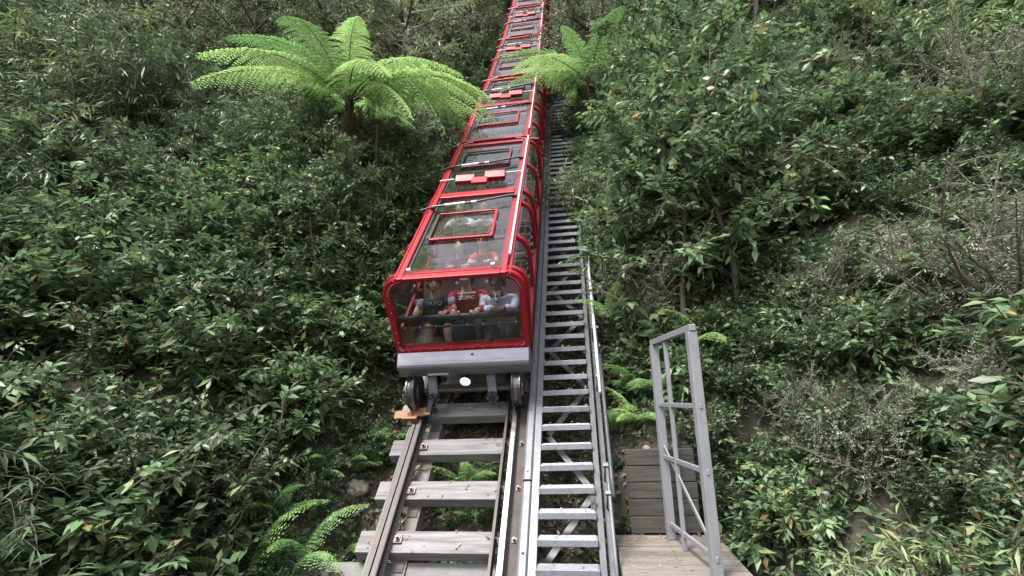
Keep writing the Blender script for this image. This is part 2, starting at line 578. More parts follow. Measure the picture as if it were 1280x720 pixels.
# fastenings: clip plates with bolts on every sleeper near the camera
mb = MB()
mb.box((0, 0, 0), (.10, .09, .018))
mb.lathe_x([(0, 0), (0, .016), (.03, .016), (.03, 0)], (0, 0, 0), 8)
clip = MB()
clip.box((0, 0, .012), (.085, .075, .022))
clip.box((0, 0, .030), (.05, .05, .016))
clip.tube([(0, 0, .03), (0, 0, .075)], .016, 6)
clip_me = clip.mesh('rail_clip', MT['bolt'])
ang = MB()
ang.box((0, 0, 0), (.10, .10, .012))
ang.box((0, .05, -.05), (.10, .012, .11))
ang.tube([(0, .05, -.06), (0, .085, -.06)], .018, 6)
ang_me = ang.mesh('angle_bracket', MT['rust'])
for k in range(-3, 8):
    s = 1.225 + .604 * k
    for X in (-.50, -.645, .515, .70):
        o = link('rail_clip', clip_me, trk)
        o.matrix_world = Matrix.Translation(P(s + random.uniform(-.02, .02), X, -.131)) @ frame(s).to_4x4()
    for X in (-.47, .60, .73):
        o = link('angle_bracket', ang_me, trk)
        o.matrix_world = Matrix.Translation(P(s - .19, X, -.262)) @ frame(s).to_4x4()
# concrete cross beam under the foot of the track
for s0, s1, n0, n1 in ((-.93, -.70, -.62, -.30), (-1.6, -.98, -.72, -.42)):
    mb = MB()
    x0, x1 = (-2.3, .85)
    vs = [P(s, x, n) for s in (s0, s1) for x in (x0, x1) for n in (n0, n1)]
    mb.add(vs, [(0, 1, 3, 2), (4, 6, 7, 5), (0, 4, 5, 1), (2, 3, 7, 6), (0, 2, 6, 4), (1, 5, 7, 3)])
    mb.build('cross_beam', MT['concrete'], trk, bevel=.012)

# ------------------------------------------------------------------ the staircase beside the track
st = thing('staircase', 'long galvanised steel staircase climbing beside the track, open treads and zigzag braces', 'staircase')
s_st = [-1.35 + .5 * i for i in range(52)]
mb = MB()
sweep(mb, rect(.868, .944, -.13, .05), s_st)
mb.build('stringer', MT['galv'], st)
mb = MB()
sweep(mb, rect(1.518, 1.575, -.15, .06), s_st)
mb.build('stringer', MT['darksteel'], st)
mb = MB()
sweep(mb, rect(1.60, 1.655, -.22, -.05), s_st)
mb.build('outer_channel', MT['darksteel'], st)
tm = MB()
tm.box((0, -.095, -.012), (.566, .19, .024))
tm.box((0, -.1875, -.025), (.566, .012, .06))
for k in range(9):
    tm.box((0, -.02 - .02 * k, .003), (.54, .006, .008))
tr_me = tm.mesh('tread', MT['tread'])
for k in range(-1, 84):
    s = -.8768 + .2801 * k
    o = link('tread', tr_me, st)
    o.location = P(s, 1.2312, -.002 + random.uniform(-.004, .004))
    o.rotation_euler = (random.uniform(-.02, .02), random.uniform(-.008, .008), 0)
    b = o.modifiers.new('bevel', 'BEVEL')
    b.width = .004
mb = MB()
mb.box((1.2312, P(-.98, 0, 0)[1] + .08, -.80), (.56, .02, .2))
mb.build('riser', MT['galv'], st)
s = -.75
k = 0
while s < 18:
    a, b = (1.0, 1.50) if k % 2 == 0 else (1.50, 1.0)
    mb = MB()
    mb.bar(P(s, a, -.24 - .008 * (k % 2)), P(s + .78, b, -.24 - .008 * (k % 2)), .07, .012, P(s, 0, 1) - P(s, 0, 0))
    mb.build('brace', MT['galv'], st)
    s += .80
    k += 1
mb = MB()
mb.box((0, 0, 0), (.05, .02, .12), None)
mb.box((-.005, -.014, .02), (.03, .012, .03))
for n_ in range(1):
    o = mb.build('bracket_box', MT['galv'], st)
    o.location = P(-.32, 1.49, .10)

tb = thing('cable_trough', 'grey galvanised cable trough laid flat between the track and the stairs, jointed near the bottom', 'cable trough')
for a, b in ((-2.2, -.02), (0.0, 24)):
    mb = MB()
    n_ = max(3, int((b - a) / .5))
    d_ = 0 if a < -1 else .012
    sweep(mb, [(.765, -.09), (.86, -.09), (.86, .03 + d_), (.845, .045 + d_), (.785, .045 + d_), (.765, .03 + d_)], [a + (b - a) * i / n_ for i in range(n_ + 1)])
    mb.build('trough_cover', MT['galv'], tb)
mb = MB()
for k in range(26):
    mb.box(P(-.8 + .9 * k, .812, .06), (.02, .02, .012), frame(-.8 + .9 * k))
tag(mb.build('cover_screws', MT['bolt'], tb), kind='stuff')

hd = thing('handrail', 'steel pipe handrail with clamps beside the staircase, upper length whitish', 'handrail')
mb = MB()
mb.tube([P(s, 1.655, .17) for s in (-1.3, -.6, -.2, .1)], .017, 10)
mb.build('rail_pipe', MT['galv'], hd, smooth=True)
mb = MB()
mb.tube([P(s, 1.69, .22) for s in (-.35, 0, .5, 1.2, 1.75)], .024, 10)
mb.build('rail_pipe', MT['darksteel'], hd, smooth=True)
mb = MB()
mb.tube([P(s, 1.655, .20) for s in (1.1, 2, 3, 4, 4.2)], .02, 10)
mb.build('rail_pipe', MT['white'], hd, smooth=True)
mb = MB()
mb.tube([P(s, 1.675, .17) for s in (1.7, 3, 5, 8, 12, 18)], .02, 10)
mb.build('rail_pipe', MT['darksteel'], hd, smooth=True)
for s in (-1.15, -.28, .05, 1.4, 2.4, 3.6, 5, 7, 9):
    mb = MB()
    c = P(s, 1.665, .19)
    mb.box(c, (.10, .035, .03), frame(s))
    mb.tube([P(s, 1.64, .19), P(s, 1.625, -.06)], .012, 6)
    mb.build('clamp', MT['galv'], hd)

# ------------------------------------------------------------------ deck, retaining wall, railing at the right
dk = thing('timber_deck', 'pale weathered timber deck at the foot of the stairs, scattered with dead leaves', 'deck')
y = .35
k = 0
while y > -7.2:
    x0 = 1.70 if y > -1.0 else .9
    mb = MB()
    mb.box(((x0 + 2.75) / 2, y - .07, -.625), (2.75 - x0, .132, .045))
    o = mb.build('plank', MT['deck'], dk, bevel=.005)
    o.location.z = random.uniform(-.003, .003)
    y -= .145
    k += 1
mb = MB()
mb.box((2.2, -3.4, -.71), (1.0, 7.4, .1))
mb.build('joist', MT['plank'], dk)
mb = MB()
for i in range(14):
    for x in (1.78, 2.22, 2.68):
        for q in (.03, .10):
            mb.tube([(x + random.uniform(-.006, .006), .35 - .145 * i - q, -.606), (x, .35 - .145 * i - q, -.5995)], .0055, 6)
tag(mb.build('screw_heads', MT['bolt'], dk), kind='stuff')

wlr = thing('retaining_wall', 'low retaining wall of five stacked dark timber planks beside the stairs', 'retaining wall')
for i in range(5):
    mb = MB()
    mb.box((0, 0, 0), (.74, .075, .168))
    o = mb.build('plank', MT['plank'], wlr, bevel=.008)
    o.location = (1.875 + .37 + random.uniform(-.006, .006), .40 + random.uniform(-.006, .006), -.505 + .1745 * i)
for px in (2.55,):
    mb = MB()
    mb.box((px, .475, -.2), (.09, .075, 1.0))
    mb.build('post', MT['plank'], wlr, bevel=.006)

rg = thing('railing', 'tall grey aluminium railing with posts and cross rails at the edge of the deck', 'railing')
ra, rb_ = Vector((2.27, .18, -.6)), Vector((2.45, -1.0, -.6))
H = 2.06
dirv = (rb_ - ra).normalized()
for q, wd in ((0, .085), (.35, .04), (1.0, .085)):
    mb = MB()
    b = ra.lerp(rb_, q)
    mb.bar(b, b + Vector((0, 0, H - .051)), wd, wd, dirv)
    mb.build('post', MT['alu'], rg, bevel=.006)
for hgt, w in ((H - .02, .06), (1.36, .045), (.82, .045), (.15, .045)):
    mb = MB()
    z = Vector((0, 0, hgt))
    mb.bar(ra + z - dirv * .05, rb_ + z + dirv * .05, w if hgt > 2 else .03, w)
    mb.build('cross_rail', MT['alu'], rg, bevel=.005)
mb = MB()
mb.bar(ra + Vector((0, 0, .95)), rb_ + Vector((0, 0, .2)), .014, .035)
mb.build('brace', MT['alu'], rg)

# ------------------------------------------------------------------ the train
def section(off=0.0):
    pts = [(.60, 1.66 - off)]
    for i in range(9):
        a = R(90 - 90 * i / 8)
        pts.append((.60 + (.265 - off) * math.cos(a), 1.395 + (.265 - off) * math.sin(a)))
    pts += [(.868 - off, 1.1), (.862 - off, .85)]
    return pts
SEC = section(0)
def low(off):
    return [(.862 - off, .86), (.85 - off, .62), (.80 - off, .48)]
def mirror(pl):
    return [(-x, z) for x, z in pl]
LC = 4.93
SLOT = [0.0, .95, 2.02, 2.45, 3.6, 4.86]           # where the ribs stand along the carriage

def rounded(w_top, w_bot, h, rt_, rb2, n=8):
    # closed outline (u, v), v from 0 at the bottom to h
    pts = []
    for cx, cy, r, a0 in ((w_top / 2 - rt_, h - rt_, rt_, 0), (-(w_top / 2 - rt_), h - rt_, rt_, 90), (-(w_bot / 2 - rb2), rb2, rb2, 180), (w_bot / 2 - rb2, rb2, rb2, 270)):
        for i in range(n + 1):
            a = R(a0 + 90 * i / n)
            pts.append((cx + r * math.cos(a), cy + r * math.sin(a)))
    return pts

def bench(root, t, th):
    rm = Matrix.Rotation(-th, 3, 'X')
    c = Vector((0, t, .98))
    mb = MB()
    mb.box(c + rm @ Vector((0, .02, -.20)), (1.5, .42, .09), rm)
    o = mb.build('seat', MT['seat'], root, bevel=.02)
    mb = MB()
    mb.box(c + rm @ Vector((0, .27, .05)), (1.5, .07, .46), rm)
    mb.build('backrest', MT['seat'], root, bevel=.02)
    mb = MB()
    for i in range(12):
        mb.box(c + rm @ Vector((-.68 + i * .124, .27, .33)), (.03, .02, .12), rm)
    mb.box(c + rm @ Vector((0, .27, .40)), (1.5, .03, .03), rm)
    mb.build('grab_rail', MT['deep_red'], root)

def wheelset(root, t):
    for sx in (-1, 1):
        mb = MB()
        c = (.64 if sx > 0 else -.685, t, .21)
        prof = [(-.075, .0), (-.075, .10), (-.055, .12), (-.055, .235), (-.035, .25), (-.02, .225), (.03, .205), (.045, .225), (.06, .225), (.06, .12), (.085, .10), (.085, .06), (.13, .055), (.13, 0)]
        mb.lathe_x([(x * sx, r) for x, r in prof], c, 32)
        w = mb.build('wheel', MT['wheel'], root, smooth=False, bevel=.004)
        mb = MB()
        mb.lathe_x([(.0, .0), (.0, .08), (.05 * sx, .08), (.05 * sx, 0)], (c[0] + .085 * sx, t, .21), 6)
        mb.build('hub', MT['railside'], w)
    mb = MB()
    mb.tube([(-.55, t, .21), (.55, t, .21)], .035, 10)
    mb.build('axle', MT['railside'], root)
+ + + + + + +
• [Written task]: Give again exactly the lines running from the beginning of the material above through the line that contains "mb.build('cross_beam', MT['concrete'], trk, bevel=.012)", and leave out every picture.

• [Correct answer]:
Keep writing the Blender script for this image. This is part 2, starting at line 578. More parts follow. Measure the picture as if it were 1280x720 pixels.
# fastenings: clip plates with bolts on every sleeper near the camera
mb = MB()
mb.box((0, 0, 0), (.10, .09, .018))
mb.lathe_x([(0, 0), (0, .016), (.03, .016), (.03, 0)], (0, 0, 0), 8)
clip = MB()
clip.box((0, 0, .012), (.085, .075, .022))
clip.box((0, 0, .030), (.05, .05, .016))
clip.tube([(0, 0, .03), (0, 0, .075)], .016, 6)
clip_me = clip.mesh('rail_clip', MT['bolt'])
ang = MB()
ang.box((0, 0, 0), (.10, .10, .012))
ang.box((0, .05, -.05), (.10, .012, .11))
ang.tube([(0, .05, -.06), (0, .085, -.06)], .018, 6)
ang_me = ang.mesh('angle_bracket', MT['rust'])
for k in range(-3, 8):
    s = 1.225 + .604 * k
    for X in (-.50, -.645, .515, .70):
        o = link('rail_clip', clip_me, trk)
        o.matrix_world = Matrix.Translation(P(s + random.uniform(-.02, .02), X, -.131)) @ frame(s).to_4x4()
    for X in (-.47, .60, .73):
        o = link('angle_bracket', ang_me, trk)
        o.matrix_world = Matrix.Translation(P(s - .19, X, -.262)) @ frame(s).to_4x4()
# concrete cross beam under the foot of the track
for s0, s1, n0, n1 in ((-.93, -.70, -.62, -.30), (-1.6, -.98, -.72, -.42)):
    mb = MB()
    x0, x1 = (-2.3, .85)
    vs = [P(s, x, n) for s in (s0, s1) for x in (x0, x1) for n in (n0, n1)]
    mb.add(vs, [(0, 1, 3, 2), (4, 6, 7, 5), (0, 4, 5, 1), (2, 3, 7, 6), (0, 2, 6, 4), (1, 5, 7, 3)])
    mb.build('cross_beam', MT['concrete'], trk, bevel=.012)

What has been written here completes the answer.